* [INFORMATION GIVEN]
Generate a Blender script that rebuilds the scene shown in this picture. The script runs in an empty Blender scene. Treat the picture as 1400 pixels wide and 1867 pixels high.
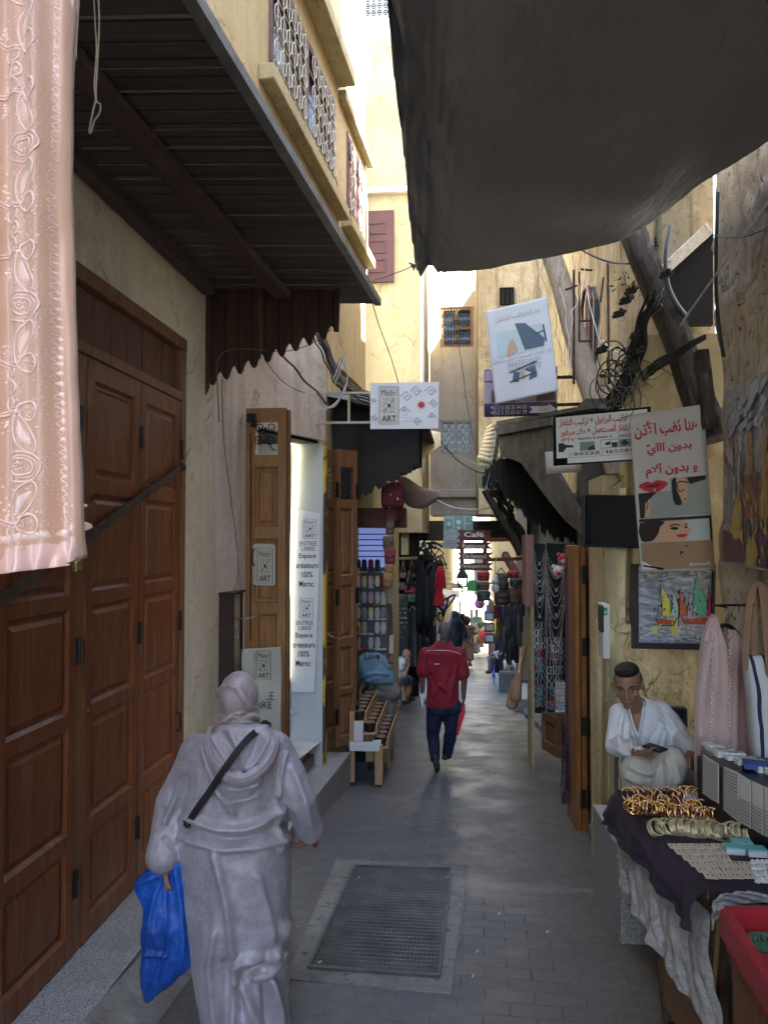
import bpy,math,random
from mathutils import Vector,Matrix,Euler,noise
V=Vector
R=math.radians
sc=bpy.context.scene
col=sc.collection
# --- camera, sky, sun, exposure
CH=1.78
SL=0.100
cam_d=bpy.data.cameras.new('camera')
cam=bpy.data.objects.new('camera',cam_d)
col.objects.link(cam)
cam.location=(0,0,CH)
cam.rotation_euler=Euler((R(90)+math.atan(44.5/1400),0,math.atan(135/1400)),'XYZ')
cam_d.sensor_fit='HORIZONTAL'
cam_d.sensor_width=36
cam_d.lens=36
cam_d.clip_end=500
cam_d.clip_start=0.05
sc.camera=cam
SUNV=V((0.55,-0.30,0.80)).normalized()
w=bpy.data.worlds.new('World')
sc.world=w
w.use_nodes=True
nt=w.node_tree
bg=nt.nodes['Background']
sky=nt.nodes.new('ShaderNodeTexSky')
sky.sky_type='NISHITA'
sky.sun_disc=False
sky.sun_elevation=math.asin(SUNV.z)
sky.sun_rotation=math.atan2(SUNV.x,SUNV.y)
sky.dust_density=2.0
sky.ozone_density=1.0
nt.links.new(sky.outputs[0],bg.inputs[0])
bg.inputs[1].default_value=0.15
sd=bpy.data.lights.new('sun','SUN')
sd.energy=4.5
sd.angle=R(0.5)
sd.color=(1.0,0.95,0.86)
so=bpy.data.objects.new('sun',sd)
col.objects.link(so)
so.rotation_euler=SUNV.to_track_quat('Z','Y').to_euler()
so.location=SUNV*40
sc.view_settings.view_transform='Standard'
sc.view_settings.look='None'
sc.view_settings.exposure=3.65
sc.view_settings.gamma=1
sc.render.engine='CYCLES'
sc.cycles.max_bounces=10
sc.cycles.diffuse_bounces=7
sc.cycles.glossy_bounces=4
sc.cycles.transparent_max_bounces=8
sc.cycles.use_denoising=True
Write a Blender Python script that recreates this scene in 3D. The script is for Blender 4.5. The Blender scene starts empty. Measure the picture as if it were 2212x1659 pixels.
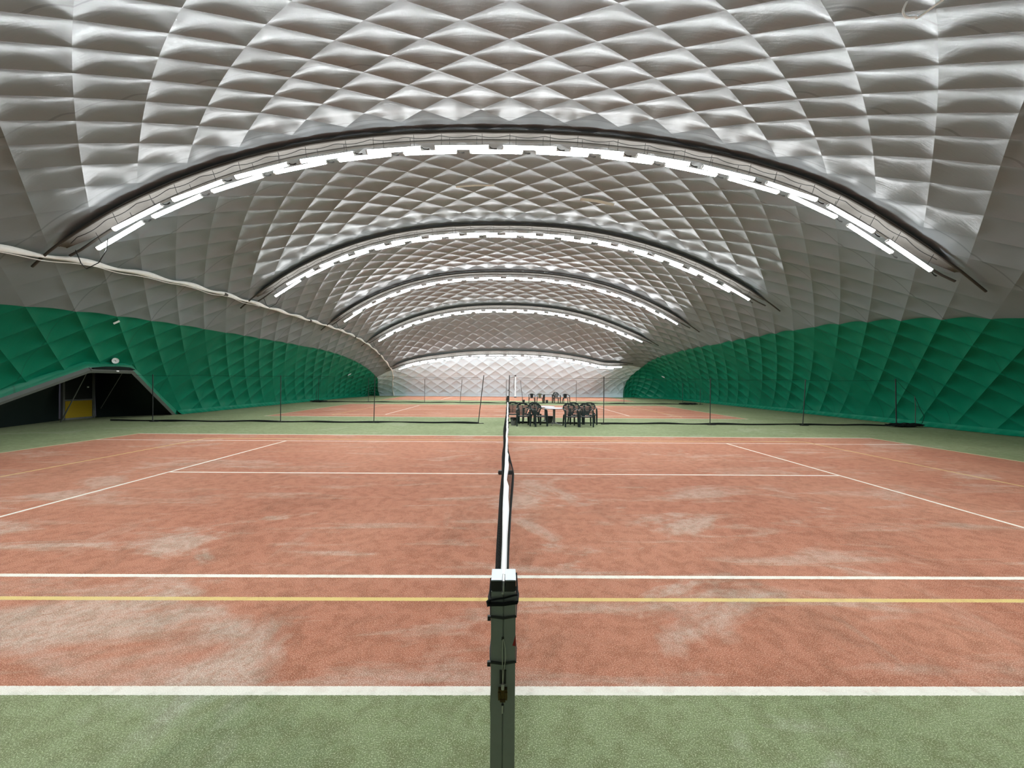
import bpy, bmesh, math, random
import numpy as np
from mathutils import Vector, Matrix
random.seed(7)
SC = bpy.context.scene
COL = SC.collection
D = bpy.data
PI = math.pi

# ------------------------------------------------------------------ materials
def newmat(name):
    m = D.materials.new(name); m.use_nodes = True
    nt = m.node_tree
    b = nt.nodes['Principled BSDF']
    return m, nt, b

def plain(name, col, rough=0.5, metal=0.0, spec=0.5, noise=0.0, nscale=20.0):
    m, nt, b = newmat(name)
    b.inputs['Base Color'].default_value = (*col, 1)
    b.inputs['Roughness'].default_value = rough
    b.inputs['Metallic'].default_value = metal
    b.inputs['Specular IOR Level'].default_value = spec
    if noise:
        tc = nt.nodes.new('ShaderNodeTexCoord')
        n = nt.nodes.new('ShaderNodeTexNoise'); n.inputs['Scale'].default_value = nscale
        n.inputs['Detail'].default_value = 4
        nt.links.new(tc.outputs['Object'], n.inputs['Vector'])
        mx = nt.nodes.new('ShaderNodeMix'); mx.data_type = 'RGBA'
        mx.inputs['A'].default_value = (*[c*(1-noise) for c in col], 1)
        mx.inputs['B'].default_value = (*[min(1, c*(1+noise)) for c in col], 1)
        nt.links.new(n.outputs['Fac'], mx.inputs['Factor'])
        nt.links.new(mx.outputs['Result'], b.inputs['Base Color'])
    return m

def emit(name, col, s):
    m, nt, b = newmat(name)
    b.inputs['Base Color'].default_value = (0.9, 0.9, 0.9, 1)
    b.inputs['Emission Color'].default_value = (*col, 1)
    b.inputs['Emission Strength'].default_value = s
    return m

class G:
    """tiny node-graph writer"""
    def __init__(s, nt): s.nt = nt
    def val(s, sock, v):
        if hasattr(v, 'is_linked') or isinstance(v, bpy.types.NodeSocket): s.nt.links.new(v, sock)
        else: sock.default_value = v
    def m(s, op, a, b=0.0, c=0.0):
        n = s.nt.nodes.new('ShaderNodeMath'); n.operation = op
        s.val(n.inputs[0], a); s.val(n.inputs[1], b); s.val(n.inputs[2], c)
        return n.outputs[0]
    def mix(s, f, a, b, blend='MIX'):
        n = s.nt.nodes.new('ShaderNodeMix'); n.data_type = 'RGBA'; n.blend_type = blend
        s.val(n.inputs['Factor'], f); s.val(n.inputs['A'], a); s.val(n.inputs['B'], b)
        return n.outputs['Result']
    def noise(s, vec, scale, detail=3, rough=.55, dist=0.0):
        n = s.nt.nodes.new('ShaderNodeTexNoise')
        n.inputs['Scale'].default_value = scale; n.inputs['Detail'].default_value = detail
        n.inputs['Roughness'].default_value = rough; n.inputs['Distortion'].default_value = dist
        s.nt.links.new(vec, n.inputs['Vector']); return n.outputs['Fac']
    def ramp(s, f, lo, hi, a=0.0, b=1.0):
        n = s.nt.nodes.new('ShaderNodeMapRange'); n.interpolation_type = 'SMOOTHSTEP'
        s.val(n.inputs['Value'], f)
        n.inputs['From Min'].default_value = lo; n.inputs['From Max'].default_value = hi
        n.inputs['To Min'].default_value = a; n.inputs['To Max'].default_value = b
        return n.outputs['Result']
    def mapping(s, vec, scale=(1,1,1), rot=(0,0,0), loc=(0,0,0)):
        n = s.nt.nodes.new('ShaderNodeMapping')
        n.inputs['Scale'].default_value = scale; n.inputs['Rotation'].default_value = rot
        n.inputs['Location'].default_value = loc
        s.nt.links.new(vec, n.inputs['Vector']); return n.outputs['Vector']
    def bump(s, h, strength, dist):
        n = s.nt.nodes.new('ShaderNodeBump'); n.inputs['Strength'].default_value = strength
        n.inputs['Distance'].default_value = dist
        s.nt.links.new(h, n.inputs['Height']); return n.outputs['Normal']

# court geometry constants (metres, y = distance from the photographer)
CY, PITCH = 7.79, 17.75      # centre of the first court, distance between courts

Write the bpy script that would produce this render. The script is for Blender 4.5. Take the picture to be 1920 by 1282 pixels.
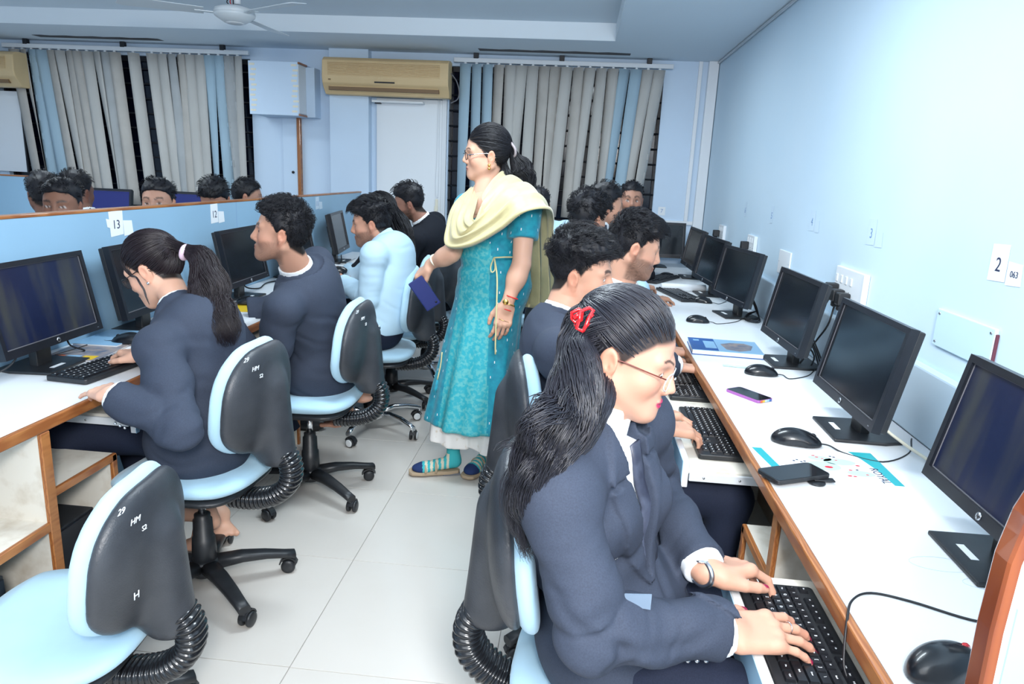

* [REQUEST] Go through the listing above and write it out again exactly, dropping the pictures.

* [FULL ANSWER]
Generate a Blender script that rebuilds the scene shown in this picture. The script runs in an empty Blender scene. Treat the picture as 1400 pixels wide and 1867 pixels high.
import bpy,math,random
from mathutils import Vector,Matrix,Euler,noise
V=Vector
R=math.radians
sc=bpy.context.scene
col=sc.collection
# --- camera, sky, sun, exposure
CH=1.78
SL=0.100
cam_d=bpy.data.cameras.new('camera')
cam=bpy.data.objects.new('camera',cam_d)
col.objects.link(cam)
cam.location=(0,0,CH)
cam.rotation_euler=Euler((R(90)+math.atan(44.5/1400),0,math.atan(135/1400)),'XYZ')
cam_d.sensor_fit='HORIZONTAL'
cam_d.sensor_width=36
cam_d.lens=36
cam_d.clip_end=500
cam_d.clip_start=0.05
sc.camera=cam
SUNV=V((0.55,-0.30,0.80)).normalized()
w=bpy.data.worlds.new('World')
sc.world=w
w.use_nodes=True
nt=w.node_tree
bg=nt.nodes['Background']
sky=nt.nodes.new('ShaderNodeTexSky')
sky.sky_type='NISHITA'
sky.sun_disc=False
sky.sun_elevation=math.asin(SUNV.z)
sky.sun_rotation=math.atan2(SUNV.x,SUNV.y)
sky.dust_density=2.0
sky.ozone_density=1.0
nt.links.new(sky.outputs[0],bg.inputs[0])
bg.inputs[1].default_value=0.15
sd=bpy.data.lights.new('sun','SUN')
sd.energy=4.5
sd.angle=R(0.5)
sd.color=(1.0,0.95,0.86)
so=bpy.data.objects.new('sun',sd)
col.objects.link(so)
so.rotation_euler=SUNV.to_track_quat('Z','Y').to_euler()
so.location=SUNV*40
sc.view_settings.view_transform='Standard'
sc.view_settings.look='None'
sc.view_settings.exposure=3.65
sc.view_settings.gamma=1
sc.render.engine='CYCLES'
sc.cycles.max_bounces=10
sc.cycles.diffuse_bounces=7
sc.cycles.glossy_bounces=4
sc.cycles.transparent_max_bounces=8
sc.cycles.use_denoising=True
Write a Blender Python script that recreates this scene in 3D. The script is for Blender 4.5. The Blender scene starts empty. Measure the picture as if it were 2212x1659 pixels.
import bpy, bmesh, math, random
import numpy as np
from mathutils import Vector, Matrix
random.seed(7)
SC = bpy.context.scene
COL = SC.collection
D = bpy.data
PI = math.pi

# ------------------------------------------------------------------ materials
def newmat(name):
    m = D.materials.new(name); m.use_nodes = True
    nt = m.node_tree
    b = nt.nodes['Principled BSDF']
    return m, nt, b

def plain(name, col, rough=0.5, metal=0.0, spec=0.5, noise=0.0, nscale=20.0):
    m, nt, b = newmat(name)
    b.inputs['Base Color'].default_value = (*col, 1)
    b.inputs['Roughness'].default_value = rough
    b.inputs['Metallic'].default_value = metal
    b.inputs['Specular IOR Level'].default_value = spec
    if noise:
        tc = nt.nodes.new('ShaderNodeTexCoord')
        n = nt.nodes.new('ShaderNodeTexNoise'); n.inputs['Scale'].default_value = nscale
        n.inputs['Detail'].default_value = 4
        nt.links.new(tc.outputs['Object'], n.inputs['Vector'])
        mx = nt.nodes.new('ShaderNodeMix'); mx.data_type = 'RGBA'
        mx.inputs['A'].default_value = (*[c*(1-noise) for c in col], 1)
        mx.inputs['B'].default_value = (*[min(1, c*(1+noise)) for c in col], 1)
        nt.links.new(n.outputs['Fac'], mx.inputs['Factor'])
        nt.links.new(mx.outputs['Result'], b.inputs['Base Color'])
    return m

def emit(name, col, s):
    m, nt, b = newmat(name)
    b.inputs['Base Color'].default_value = (0.9, 0.9, 0.9, 1)
    b.inputs['Emission Color'].default_value = (*col, 1)
    b.inputs['Emission Strength'].default_value = s
    return m

class G:
    """tiny node-graph writer"""
    def __init__(s, nt): s.nt = nt
    def val(s, sock, v):
        if hasattr(v, 'is_linked') or isinstance(v, bpy.types.NodeSocket): s.nt.links.new(v, sock)
        else: sock.default_value = v
    def m(s, op, a, b=0.0, c=0.0):
        n = s.nt.nodes.new('ShaderNodeMath'); n.operation = op
        s.val(n.inputs[0], a); s.val(n.inputs[1], b); s.val(n.inputs[2], c)
        return n.outputs[0]
    def mix(s, f, a, b, blend='MIX'):
        n = s.nt.nodes.new('ShaderNodeMix'); n.data_type = 'RGBA'; n.blend_type = blend
        s.val(n.inputs['Factor'], f); s.val(n.inputs['A'], a); s.val(n.inputs['B'], b)
        return n.outputs['Result']
    def noise(s, vec, scale, detail=3, rough=.55, dist=0.0):
        n = s.nt.nodes.new('ShaderNodeTexNoise')
        n.inputs['Scale'].default_value = scale; n.inputs['Detail'].default_value = detail
        n.inputs['Roughness'].default_value = rough; n.inputs['Distortion'].default_value = dist
        s.nt.links.new(vec, n.inputs['Vector']); return n.outputs['Fac']
    def ramp(s, f, lo, hi, a=0.0, b=1.0):
        n = s.nt.nodes.new('ShaderNodeMapRange'); n.interpolation_type = 'SMOOTHSTEP'
        s.val(n.inputs['Value'], f)
        n.inputs['From Min'].default_value = lo; n.inputs['From Max'].default_value = hi
        n.inputs['To Min'].default_value = a; n.inputs['To Max'].default_value = b
        return n.outputs['Result']
    def mapping(s, vec, scale=(1,1,1), rot=(0,0,0), loc=(0,0,0)):
        n = s.nt.nodes.new('ShaderNodeMapping')
        n.inputs['Scale'].default_value = scale; n.inputs['Rotation'].default_value = rot
        n.inputs['Location'].default_value = loc
        s.nt.links.new(vec, n.inputs['Vector']); return n.outputs['Vector']
    def bump(s, h, strength, dist):
        n = s.nt.nodes.new('ShaderNodeBump'); n.inputs['Strength'].default_value = strength
        n.inputs['Distance'].default_value = dist
        s.nt.links.new(h, n.inputs['Height']); return n.outputs['Normal']

# court geometry constants (metres, y = distance from the photographer)
CY, PITCH = 7.79, 17.75      # centre of the first court, distance between courts

Write the bpy script that would produce this render. The script is for Blender 4.5. Take the picture to be 1920 by 1282 pixels.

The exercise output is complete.